Malaysia International Shipping Corporation (MISC) announced that it had had secured a contract from Petronas Gas Bhd (PGB) to provide and maintain a newbuild floating storage and regasification unit (FSRU).

The contract covers the supply, operation and maintenance of the FSRU, spanning 20 years with commencement expected in 2029.
Guaranteed revenue stream for MISC. The contract marks MISC’s entry into the FSRU business, leveraging its technical and operational expertise in LNG carriers and floating storage units. This major pivot to LNG storage provides a high earnings visibility to MISC, at least until 2049. With MISC’s commissioning of Samsung Heavy Industries (SHI) into the project, the new unit is expected to meet modern efficiency standards befitting of MISC’s sustainability pledge for its fleet.
Risk concentrated on construction and execution. Since the project relies on SHI, any disruption from the supply chain and technical hitches could delay the entire project, including RGT-3. Other risks would include maintenance, as FSRUs have the tendency to corrode faster than land-based storage and would need regular maintenance even while being built.
Upside strong for both groups.

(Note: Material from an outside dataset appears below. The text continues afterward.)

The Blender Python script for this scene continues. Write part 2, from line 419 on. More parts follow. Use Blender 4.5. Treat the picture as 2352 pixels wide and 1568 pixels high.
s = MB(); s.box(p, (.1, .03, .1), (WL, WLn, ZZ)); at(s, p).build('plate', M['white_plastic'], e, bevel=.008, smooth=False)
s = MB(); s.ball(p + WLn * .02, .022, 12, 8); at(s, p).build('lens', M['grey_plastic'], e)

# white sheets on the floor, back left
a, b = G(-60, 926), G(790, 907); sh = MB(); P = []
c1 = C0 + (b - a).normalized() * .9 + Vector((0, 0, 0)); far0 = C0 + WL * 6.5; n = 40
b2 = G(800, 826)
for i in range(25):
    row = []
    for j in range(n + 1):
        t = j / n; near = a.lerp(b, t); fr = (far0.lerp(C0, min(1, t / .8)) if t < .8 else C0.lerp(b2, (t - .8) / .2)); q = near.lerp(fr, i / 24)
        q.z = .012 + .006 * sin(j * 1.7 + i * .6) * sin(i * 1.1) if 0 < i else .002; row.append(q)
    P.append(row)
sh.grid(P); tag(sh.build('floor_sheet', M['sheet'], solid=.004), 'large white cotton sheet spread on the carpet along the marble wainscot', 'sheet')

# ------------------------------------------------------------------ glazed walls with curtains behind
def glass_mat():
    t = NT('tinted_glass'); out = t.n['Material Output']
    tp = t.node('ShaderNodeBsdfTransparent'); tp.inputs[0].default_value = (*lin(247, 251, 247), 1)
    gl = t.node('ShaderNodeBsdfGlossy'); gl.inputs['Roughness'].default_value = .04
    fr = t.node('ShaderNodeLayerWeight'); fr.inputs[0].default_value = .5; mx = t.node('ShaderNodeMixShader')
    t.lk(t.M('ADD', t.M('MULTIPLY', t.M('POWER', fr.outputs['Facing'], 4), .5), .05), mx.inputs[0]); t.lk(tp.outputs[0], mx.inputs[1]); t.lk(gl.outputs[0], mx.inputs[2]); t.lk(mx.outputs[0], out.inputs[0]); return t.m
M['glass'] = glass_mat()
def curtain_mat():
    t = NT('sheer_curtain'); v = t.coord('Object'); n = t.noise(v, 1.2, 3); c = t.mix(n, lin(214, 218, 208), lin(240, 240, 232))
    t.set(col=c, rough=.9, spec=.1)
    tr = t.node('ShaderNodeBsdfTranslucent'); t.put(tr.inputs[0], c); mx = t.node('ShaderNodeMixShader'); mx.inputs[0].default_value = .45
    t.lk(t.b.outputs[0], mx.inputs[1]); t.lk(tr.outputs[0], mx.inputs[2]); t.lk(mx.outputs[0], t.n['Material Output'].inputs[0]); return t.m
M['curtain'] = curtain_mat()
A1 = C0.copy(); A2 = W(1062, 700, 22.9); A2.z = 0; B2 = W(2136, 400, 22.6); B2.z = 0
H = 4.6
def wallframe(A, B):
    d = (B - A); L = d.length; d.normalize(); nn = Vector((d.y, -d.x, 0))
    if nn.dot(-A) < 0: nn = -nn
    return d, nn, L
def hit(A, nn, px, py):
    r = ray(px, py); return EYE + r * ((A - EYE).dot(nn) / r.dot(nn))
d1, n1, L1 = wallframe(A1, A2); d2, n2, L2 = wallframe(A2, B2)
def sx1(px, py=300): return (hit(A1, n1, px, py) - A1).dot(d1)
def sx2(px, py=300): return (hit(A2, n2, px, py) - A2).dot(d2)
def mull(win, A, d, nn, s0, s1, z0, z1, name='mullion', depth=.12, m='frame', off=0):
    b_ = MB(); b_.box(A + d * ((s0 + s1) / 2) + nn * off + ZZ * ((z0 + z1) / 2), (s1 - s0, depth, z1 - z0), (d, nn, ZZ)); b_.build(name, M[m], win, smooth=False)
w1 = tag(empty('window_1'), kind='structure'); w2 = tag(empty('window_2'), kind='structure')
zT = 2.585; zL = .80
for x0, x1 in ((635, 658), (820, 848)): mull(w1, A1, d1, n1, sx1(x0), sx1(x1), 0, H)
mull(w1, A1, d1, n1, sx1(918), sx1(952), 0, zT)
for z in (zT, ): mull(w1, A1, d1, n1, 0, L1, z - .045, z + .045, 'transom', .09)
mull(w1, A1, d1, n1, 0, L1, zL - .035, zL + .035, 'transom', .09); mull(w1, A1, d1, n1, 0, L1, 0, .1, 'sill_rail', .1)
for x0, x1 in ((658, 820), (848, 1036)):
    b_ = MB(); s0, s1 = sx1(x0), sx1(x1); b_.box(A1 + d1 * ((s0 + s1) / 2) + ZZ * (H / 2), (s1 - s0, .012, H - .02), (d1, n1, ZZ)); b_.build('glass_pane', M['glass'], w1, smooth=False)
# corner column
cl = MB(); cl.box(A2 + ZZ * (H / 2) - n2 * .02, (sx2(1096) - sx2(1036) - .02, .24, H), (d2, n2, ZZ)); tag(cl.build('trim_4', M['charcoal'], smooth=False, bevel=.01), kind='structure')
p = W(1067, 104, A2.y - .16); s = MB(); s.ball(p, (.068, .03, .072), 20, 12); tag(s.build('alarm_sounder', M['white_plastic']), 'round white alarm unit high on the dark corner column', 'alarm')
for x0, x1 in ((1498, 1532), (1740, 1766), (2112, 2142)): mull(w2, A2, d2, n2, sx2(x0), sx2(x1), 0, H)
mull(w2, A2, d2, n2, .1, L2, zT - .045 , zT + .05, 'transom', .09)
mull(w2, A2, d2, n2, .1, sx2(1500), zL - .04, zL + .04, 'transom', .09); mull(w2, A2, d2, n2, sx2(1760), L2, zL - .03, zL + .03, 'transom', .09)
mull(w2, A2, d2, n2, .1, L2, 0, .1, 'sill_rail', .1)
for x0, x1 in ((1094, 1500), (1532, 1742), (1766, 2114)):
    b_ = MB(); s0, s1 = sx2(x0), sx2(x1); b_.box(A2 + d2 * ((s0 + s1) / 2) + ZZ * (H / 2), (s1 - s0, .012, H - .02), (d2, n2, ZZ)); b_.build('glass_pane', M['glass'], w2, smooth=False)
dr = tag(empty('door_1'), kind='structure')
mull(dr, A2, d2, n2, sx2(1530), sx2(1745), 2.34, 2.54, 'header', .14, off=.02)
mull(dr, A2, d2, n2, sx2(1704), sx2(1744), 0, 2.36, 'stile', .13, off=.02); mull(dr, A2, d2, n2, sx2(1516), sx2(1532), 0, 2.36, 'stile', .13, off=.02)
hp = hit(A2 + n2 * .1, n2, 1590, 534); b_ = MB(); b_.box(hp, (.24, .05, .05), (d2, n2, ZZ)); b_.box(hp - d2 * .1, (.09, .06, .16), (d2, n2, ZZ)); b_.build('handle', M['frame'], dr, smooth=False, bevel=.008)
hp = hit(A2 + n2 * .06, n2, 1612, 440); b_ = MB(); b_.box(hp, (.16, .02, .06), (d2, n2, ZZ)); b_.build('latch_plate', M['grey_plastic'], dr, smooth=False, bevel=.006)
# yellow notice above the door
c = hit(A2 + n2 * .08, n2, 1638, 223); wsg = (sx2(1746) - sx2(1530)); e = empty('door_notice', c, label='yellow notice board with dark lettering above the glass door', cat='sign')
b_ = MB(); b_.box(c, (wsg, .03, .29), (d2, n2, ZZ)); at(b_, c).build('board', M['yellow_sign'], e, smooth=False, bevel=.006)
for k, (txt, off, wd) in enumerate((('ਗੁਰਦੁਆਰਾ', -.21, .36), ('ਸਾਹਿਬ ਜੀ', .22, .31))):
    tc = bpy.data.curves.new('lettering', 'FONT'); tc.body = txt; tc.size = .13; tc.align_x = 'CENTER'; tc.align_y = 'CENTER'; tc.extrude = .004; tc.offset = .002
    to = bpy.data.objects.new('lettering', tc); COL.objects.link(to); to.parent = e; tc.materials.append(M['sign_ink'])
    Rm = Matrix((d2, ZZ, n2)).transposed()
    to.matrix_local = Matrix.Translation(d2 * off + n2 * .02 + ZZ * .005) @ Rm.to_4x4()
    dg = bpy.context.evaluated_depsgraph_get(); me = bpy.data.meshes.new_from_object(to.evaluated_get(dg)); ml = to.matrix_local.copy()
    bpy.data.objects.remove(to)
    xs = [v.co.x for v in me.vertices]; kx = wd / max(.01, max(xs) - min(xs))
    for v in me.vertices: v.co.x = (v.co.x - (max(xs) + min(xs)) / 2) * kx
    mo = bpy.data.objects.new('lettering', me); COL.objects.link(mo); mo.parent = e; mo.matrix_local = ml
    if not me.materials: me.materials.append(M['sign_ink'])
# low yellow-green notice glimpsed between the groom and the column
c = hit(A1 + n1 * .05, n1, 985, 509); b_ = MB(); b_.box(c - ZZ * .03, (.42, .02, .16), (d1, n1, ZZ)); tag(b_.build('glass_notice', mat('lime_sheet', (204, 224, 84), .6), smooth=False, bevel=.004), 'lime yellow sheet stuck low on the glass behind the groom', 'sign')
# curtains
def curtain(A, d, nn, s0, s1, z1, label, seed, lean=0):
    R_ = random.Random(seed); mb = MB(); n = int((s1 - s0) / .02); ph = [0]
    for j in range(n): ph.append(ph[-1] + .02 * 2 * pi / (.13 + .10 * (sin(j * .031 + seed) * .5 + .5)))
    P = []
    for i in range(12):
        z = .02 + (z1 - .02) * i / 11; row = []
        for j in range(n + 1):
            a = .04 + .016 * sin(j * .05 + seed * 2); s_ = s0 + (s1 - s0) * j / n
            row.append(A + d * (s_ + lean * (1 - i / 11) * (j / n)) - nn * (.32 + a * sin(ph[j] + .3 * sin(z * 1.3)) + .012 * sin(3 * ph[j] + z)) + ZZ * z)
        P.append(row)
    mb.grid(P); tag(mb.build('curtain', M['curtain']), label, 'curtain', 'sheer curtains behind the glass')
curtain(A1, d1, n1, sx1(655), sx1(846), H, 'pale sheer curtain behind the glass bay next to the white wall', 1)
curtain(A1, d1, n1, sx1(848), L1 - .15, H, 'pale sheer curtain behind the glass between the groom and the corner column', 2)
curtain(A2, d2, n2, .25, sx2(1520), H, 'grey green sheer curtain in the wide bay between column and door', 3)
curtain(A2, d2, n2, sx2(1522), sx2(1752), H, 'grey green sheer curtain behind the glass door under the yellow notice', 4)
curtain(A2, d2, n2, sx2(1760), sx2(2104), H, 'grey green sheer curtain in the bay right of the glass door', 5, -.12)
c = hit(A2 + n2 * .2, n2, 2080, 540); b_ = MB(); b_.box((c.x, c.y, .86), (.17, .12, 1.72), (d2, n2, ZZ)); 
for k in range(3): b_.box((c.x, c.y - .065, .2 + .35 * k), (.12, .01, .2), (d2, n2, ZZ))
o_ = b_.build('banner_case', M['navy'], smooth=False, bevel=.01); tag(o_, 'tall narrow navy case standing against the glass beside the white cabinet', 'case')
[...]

While no value was disclosed, a newbuild FSRU typically costs between USD300m-350m (approximately RM1.4b-1.6b). However, we noted that land-based terminals are higher in upfront cost than FSRUs, ultimately shielding both companies from additional upfront costs. Construction for FSRUs also typically takes 2-3 years, making the target 2029 commencement doable. The flexibility of FSRUs to move cargo also promised a potential additional revenue in transportation cost.
Potential earnings impact. Earnings impact would be significant in 2029 onwards. For MISC, we opine that the group will be investing roughly RM1.6b into the newbuild FSRU, giving them an estimated annual revenue of RM200m-250m (based on a USD120kpd charter rate for FSRU). Considering the financing costs, MISC could see +3% to +5% earnings increase. For PGB, we opine that the cost of the RGT-3 project is around RM3b, including the FSRU newbuild. Under the Incentivebased Regulation (IBR) framework, PGB earns a return on capital estimated at 7% of the asset base (as compared to RGT 1 and -2). Subsequently, this would translate to a boost in PGB’s bottom line of +5% to 9% increase.

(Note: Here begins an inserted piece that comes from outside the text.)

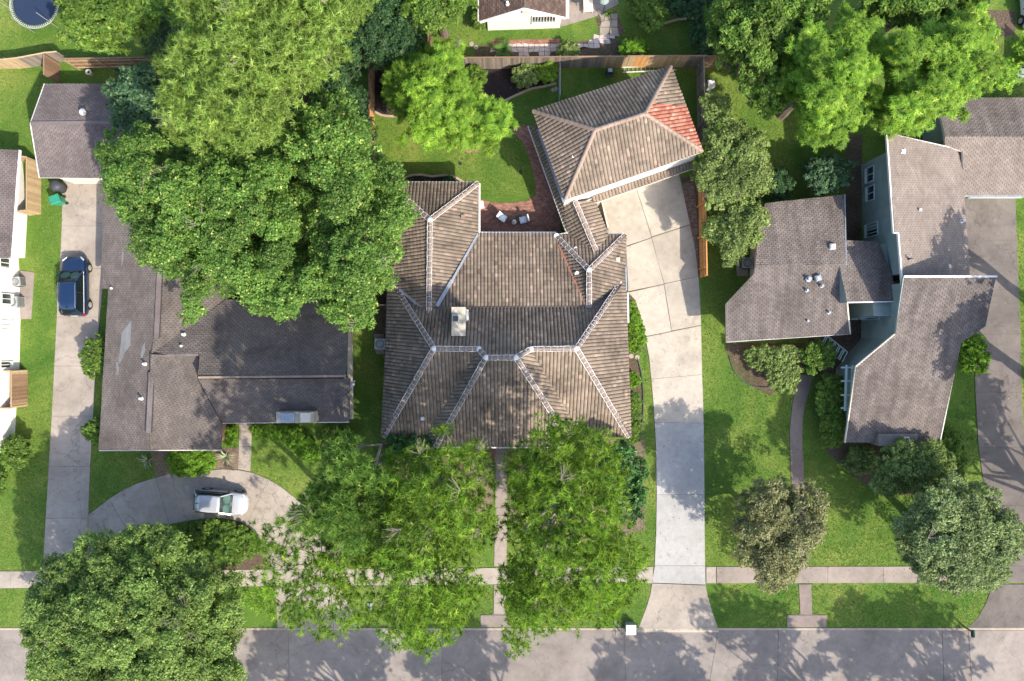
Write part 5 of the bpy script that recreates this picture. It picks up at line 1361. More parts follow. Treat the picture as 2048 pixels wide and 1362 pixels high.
        if len(idx) > mx: idx = rnd.sample(idx, mx)
        for i in idx:
            e = Vector((X[i]-b0.x, Y[i]-b0.y, cz[i])); f = rnd.uniform(0, .9); s0 = fork.lerp(top, f); wv = .16*(e-s0).length; md = s0.lerp(e, .5)+Vector((rnd.uniform(-wv,wv), rnd.uniform(-wv,wv), -.1*wv))
            r0 = tr*(.26 if style == 'needle' else .4)*(1-f*.5); m.tube([s0, md, e], [r0, r0*.6, r0*.22], 5, False)
            for q in range(3):
                e2 = e+Vector((rnd.uniform(-1,1), rnd.uniform(-1,1), rnd.uniform(-.2,.5)))*cr[i]*.9; m.tube([md.lerp(e, .6), e2], [r0*.3, r0*.1], 4, False)
        m.build('trunk', M[bark], th)
        tw = MB(); cnt = 0
        for i in range(len(B[0][0])):
            if rnd.random() < .05 and ztop > 5:
                e = Vector((X[i]-b0.x, Y[i]-b0.y, cz[i]+cr[i]*.25)); a0 = rnd.uniform(0, 6.28); cnt += 1
                for q in range(7):
                    a = a0+rnd.uniform(-1.1, 1.1); L_ = cr[i]*rnd.uniform(.8, 1.5); e2 = e+Vector((math.cos(a)*L_, math.sin(a)*L_, rnd.uniform(.1,.5)*cr[i])); md = e.lerp(e2, .5)+Vector((rnd.uniform(-.12,.12), rnd.uniform(-.12,.12), .1))
                    tw.tube([e, md, e2], [.016, .012, .005], 4, False); tw.tube([md, md+(e2-e)*.35+Vector((rnd.uniform(-.25,.25), rnd.uniform(-.25,.25), .05))], [.009, .004], 4, False)
        if cnt: tw.build('bare_twigs', M['bark_pale'], th)['kind'] = 'stuff'
    return th
def shrub(name, label, cat, poly, h, mat, seed, leaf=.1, bough=.55, **kw):
    kw.setdefault('limbs', h > 1.2); kw.setdefault('layers', 2); kw.setdefault('gap', 0.0); kw.setdefault('relief', .25); kw.setdefault('dens', 1.15)
    return tree(name, label, cat, poly, h, h*(.85 if name == 'hedge' else .35), mat, None, bough*.78, kw.pop('dens'), leaf, kw.pop('lw', .6), kw.pop('style', 'leaf'), kw.pop('gap'), seed, trunk_r=.04, **kw)
def ell(cx, cy, rx, ry, n=14, wob=.08, seed=0):
    r = random.Random(seed+int(cx)); return [(cx+rx*(1+r.uniform(-wob, wob))*math.cos(2*math.pi*k/n), cy+ry*(1+r.uniform(-wob, wob))*math.sin(2*math.pi*k/n)) for k in range(n)]

# --- large trees
tree('pine_tree', 'tall pale yellow green pine in the top left with pompom foliage', 'tree', [(345,-20),(352,50),(338,110),(345,150),(318,200),(312,245),(345,285),(400,300),(440,275),(490,300),(520,310),(560,290),(585,240),(610,190),(650,160),(690,120),(710,60),(735,20),(740,-60),(640,-120),(480,-130),(360,-90)], 17, 8, 'pine_pale', (520,110), 1.15, 1.0, .30, style='needle', gap=.12, seed=11, relief=2.0)
tree('broadleaf_tree', 'mid green broadleaf tree over the yard beside the trampoline', 'tree', [(96,-60),(118,10),(132,40),(100,55),(125,85),(165,98),(215,102),(250,108),(275,85),(300,70),(320,40),(345,10),(350,-60)], 9, 3.5, 'mid', (230,10), 1.1, 1.5, .17, seed=12)
tree('evergreen_tree', 'dark blue grey small tree between two pines near the rail fence', 'tree', [(288,60),(300,42),(330,40),(352,60),(350,110),(358,145),(330,150),(300,125),(285,95)], 6, 2, 'blue', None, .9, 1.0, .13, seed=13)
tree('broadleaf_tree', 'dark blue green small tree leaning over the detached garage roof', 'tree', [(215,160),(240,145),(290,140),(330,165),(330,210),(310,250),(300,290),(265,290),(240,245),(218,230),(212,190)], 7, 3, 'blue', (275,200), 1.0, 1.0, .17, seed=14, gap=.03)
tree('oak_tree', 'large bright oak with yellow flecks covering the north of the grey roof', 'tree', [(235,235),(270,240),(300,275),(340,300),(400,290),(470,285),(560,290),(575,360),(600,420),(640,470),(610,520),(560,590),(530,625),(495,600),(470,585),(440,590),(415,620),(395,650),(368,645),(358,615),(375,580),(350,545),(310,530),(270,525),(258,490),(275,450),(240,430),(215,390),(205,340),(200,300),(215,270)], 12, 5, 'oak', (430,430), 1.1, .8, .11, .7, gap=.20, seed=15, relief=2.6, flat=.55)
tree('oak_tree', 'green oak spreading over the west side of the tiled house', 'tree', [(545,300),(585,245),(640,175),(690,190),(730,250),(750,310),(795,320),(800,375),(830,420),(822,450),(795,470),(805,500),(790,560),(770,585),(745,590),(765,640),(730,660),(700,655),(680,635),(650,620),(625,590),(600,600),(580,640),(520,620),(540,580),(600,540),(625,480),(600,420),(575,340)], 12, 5, 'oak', (690,430), 1.1, .8, .11, .7, gap=.20, seed=16, relief=2.6, flat=.55)
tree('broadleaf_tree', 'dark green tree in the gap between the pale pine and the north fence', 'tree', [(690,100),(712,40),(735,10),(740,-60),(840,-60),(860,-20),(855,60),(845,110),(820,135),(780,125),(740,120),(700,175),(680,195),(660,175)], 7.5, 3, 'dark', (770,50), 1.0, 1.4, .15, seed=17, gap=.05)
tree('broadleaf_tree', 'feathery sunlit green tree by the brown fence at the top', 'tree', [(770,-60),(960,-60),(955,5),(930,18),(900,20),(880,50),(865,75),(845,60),(820,40),(790,20)], 8, 4, 'mid', (860,-40), 1.0, 1.4, .15, seed=18, gap=.12)
tree('pecan_tree', 'bright yellow green pecan tree over the back lawn of the tiled house', 'tree', [(795,95),(840,108),(852,92),(885,80),(915,100),(928,150),(955,170),(985,195),(1015,215),(1035,245),(1022,275),(1000,283),(990,312),(968,310),(958,292),(925,300),(900,298),(875,312),(855,300),(850,280),(800,280),(795,262),(812,250),(790,215),(765,185),(765,155),(790,148),(800,120)], 8.5, 3.5, 'bright', (905,215), .95, 2.3, .22, .3, 'compound', .08, seed=19, relief=1.6)
tree('broadleaf_tree', 'mid green tree behind the white vent box, paler at its north side', 'tree', [(1418,70),(1430,20),(1480,-10),(1500,-60),(1650,-60),(1665,20),(1640,60),(1600,70),(1575,115),(1560,150),(1580,190),(1575,225),(1530,225),(1500,215),(1490,190),(1465,165),(1455,150),(1420,128),(1440,100)], 9.5, 4, 'mid', (1550,80), 1.1, 1.5, .17, seed=20, gap=.12, relief=1.3)
tree('pecan_tree', 'bright yellow green tree in front of the dark tree, left of the pair', 'tree', [(1575,110),(1590,75),(1620,55),(1650,50),(1690,20),(1740,30),(1765,60),(1770,120),(1740,160),(1760,200),(1735,245),(1700,245),(1685,285),(1650,280),(1620,292),(1595,265),(1580,235),(1588,195),(1562,165),(1560,135)], 11, 4.5, 'bright', (1670,160), 1.0, 2.2, .23, .3, 'compound', .12, seed=21, relief=2.2)
tree('pecan_tree', 'bright yellow green tree overhanging the far garage roof, right of the pair', 'tree', [(1770,90),(1790,60),(1830,40),(1880,50),(1930,20),(1960,10),(1978,40),(1985,90),(2010,120),(2000,160),(1960,170),(1955,205),(1930,230),(1900,225),(1870,230),(1850,250),(1830,262),(1790,255),(1762,250),(1750,215),(1775,190),(1765,140)], 11, 4.5, 'bright', (1870,140), 1.0, 2.2, .23, .3, 'compound', .12, seed=22, relief=2.2)
tree('broadleaf_tree', 'green tree along the top edge between the bright pair', 'tree', [(1700,-60),(1960,-60),(1975,0),(1940,30),(1880,50),(1830,60),(1790,40),(1760,20),(1710,20)], 9, 4, 'mid', (1850,-30), 1.1, 1.5, .17, seed=23, gap=.1)
tree('broadleaf_tree', 'small green tree leaning in from the right edge above the far garage', 'tree', [(1995,120),(2030,100),(2060,60),(2120,70),(2120,150),(2040,140),(2035,170),(2005,185),(1985,160)], 6, 3, 'bright', (2070,110), 1.0, .9, .2, .4, seed=24, gap=.12)
tree('holly_tree', 'olive green tree beside the red tiled slope', 'tree', [(1440,260),(1475,235),(1500,250),(1518,275),(1540,300),(1545,330),(1538,360),(1520,385),(1500,395),(1470,400),(1440,395),(1405,380),(1385,360),(1395,330),(1415,310),(1425,285)], 6, 2.4, 'olive', (1465,325), .95, 1.1, .12, seed=25, gap=.04)
tree('holly_tree', 'olive tree with grey twigs overhanging the orange cedar fence', 'tree', [(1415,440),(1432,415),(1470,400),(1520,402),(1552,405),(1548,435),(1520,455),(1522,480),(1495,490),(1475,515),(1455,527),(1430,505),(1412,480)], 5, 2, 'olive', (1475,455), .9, 1.1, .12, seed=26, gap=.05)
tree('holly_tree', 'olive tree in the middle of the mass between garage fence and shaded lawn', 'tree', [(1395,330),(1430,340),(1480,380),(1500,400),(1470,415),(1430,420),(1405,410),(1385,375)], 5.2, 2.2, 'olive', None, .9, 1.1, .12, seed=28, gap=.02)
tree('holly_tree', 'narrow dark olive tree along the side fence under the vent box', 'tree', [(1402,190),(1425,185),(1448,205),(1465,225),(1445,250),(1430,275),(1420,310),(1402,320),(1398,270),(1400,230)], 5, 2, 'olive', None, .85, 1.0, .13, seed=27)
tree('pine_tree', 'sparse pine with bare forked limbs over the half round drive', 'tree', [(560,1060),(600,1040),(650,1050),(700,1060),(735,1090),(740,1150),(728,1230),(700,1292),(640,1280),(590,1255),(545,1250),(500,1215),(495,1150),(520,1110),(500,1060),(530,1020)], 14, 8, 'pine', None, .85, .9, .34, style='needle', gap=.40, seed=31, relief=2.0, layers=1, bark='bark_pale', trunk_r=.26)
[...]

On May 4, Samsung Heavy Industries signed a construction contract with MISC for the FSRU, an order valued at 484.8 billion KRW (approximately USD330 million). A Samsung Heavy Industries official stated, “Amidst the recent surge in demand for energy infrastructure security, FSRUs represent the fastest and most practical alternative.”
To date, Samsung Heavy Industries has secured cumulative new vessel orders totaling approximately USD3.4 billion, comprising one LNG-FSRU, six LNG carriers, and two Very Large Ethane Carriers (VLECs).